Show particular de Keith Richards
Ali, a dois metros de mim, com o som das guitarras saindo alto, feroz, cru, dos amplificadores, Keith e sua nova banda, os X-Pensive Winos, tocaram “Take It So Hard” uma vez depois da outra, cada hora enxertando uma quebrada diferente, um riff variado. Quantas vezes, ao todo? Parei de contar na sexta versão, me dei por satisfeito, me despedi de Jane Rose e parti de carro pela noite de Los Angeles, a cabeça e o coração fervendo depois de uma tarde quase inteira com Keith Richards.
Talk Is Cheap serviu de chute no traseiro de Mick Jagger e os Rolling Stones retornaram à ativa triunfalmente em 1989, com Steel Wheels, álbum e turnê.

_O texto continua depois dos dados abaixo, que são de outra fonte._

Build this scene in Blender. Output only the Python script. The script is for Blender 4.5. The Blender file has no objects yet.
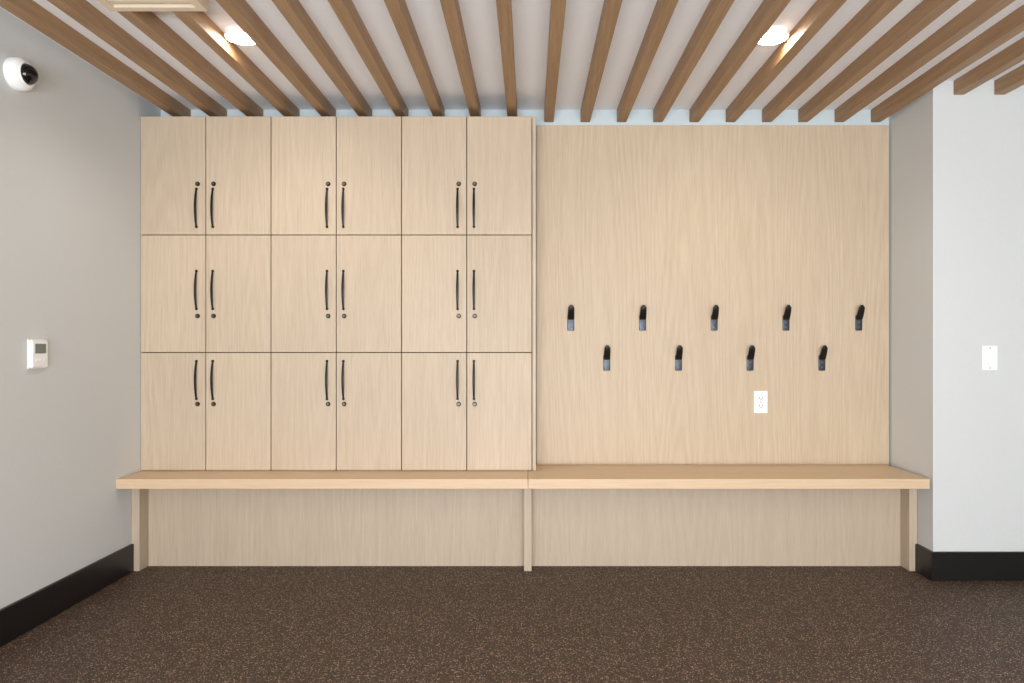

Musicalmente, ficava claro que os Stones haviam dado muuuuuito duro para chegar àquele resultado final aceitável, mas longe de memorável, excetuadas “Mixed Emotions” e “Slipping Away”. Como bem descreveu Jay Cocks, na revista Time, os Stones soavam ali como “os caras mais velhos da academia querendo fazer boa figura no aparelho de ginástica”. E os créditos mostravam que a experiência solo de Keith espirrou para o primeiro lançamento da banda em três anos: Steve Jordan tem crédito de co-autor de “Almost Hear You Sigh”.
Mas a excursão iniciada em agosto, na Filadélfia (e eu estava lá), redefiniu todos os parâmetros de um show de rock ao ar livre, com um cenário de palco elaboradíssimo (que lembrava uma siderúrgica), bonecos infláveis gigantes, projeções. Com parcerias e promoções com diversos patrocinadores, repetindo com a HBO, com quem já haviam trabalhado em 1981, o contrato para a transmissão ao vivo do último show da excursão, em esquema pay-per-view, que aconteceu em 20 de dezembro, em Atlantic City.
Keith havia ressuscitado sua banda de origem, impulsionando-a adiante, em direção ao futuro, ajudando a mantê-la na ativa até hoje, 30 anos depois, quando ainda é a maior atração no circuito rock.